Una foto de mis órganos por dentro, de Andrea Abreu, es quizá uno de los artículos que más he visto compartir estos días, así que si aún no lo has leído, por aquí va el link. Esta parte se me quedado clavada en el cuore:
He vivido sola viviendo en pareja, con una persona al lado todo el día he vivido sola y ahora esa persona se va a marchar para siempre, se va a marchar para siempre y voy a descubrir de verdad lo que es estar sola como una puta lagarta envenenada.
Me encanta la newsletter What To Read If, que te recomienda qué leer en función de diferentes obsesiones. Por ejemplo: si te metiste de lleno en el salseo de Don’t Worry Darling, si estás a tope con el Tour de Francia o si esperabas que la cienciología saliera a relucir en la gira de promo de Top Gun. Ojalá alguien haga una newsletter similar en español (libreras y libreros del mundo, yo os invoco).
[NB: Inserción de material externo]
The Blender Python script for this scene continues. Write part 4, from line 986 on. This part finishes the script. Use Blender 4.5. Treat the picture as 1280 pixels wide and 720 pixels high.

Otra newsletter que os recomiendo mucho es rechazo, de mi querida y talentosa Mimí Granizo. Ella la define así: “rechazo es una newsletter en la que escribo sobre temas que me producen rechazo o directamente te enviaré artículos que me han descartado para ser publicados en medios de comunicación🕷” (la araña es parte de la cita, sí).
Este podcast de Maria Arnal y José Luis de Vicente para el CCCB, que es una MARAVILLA.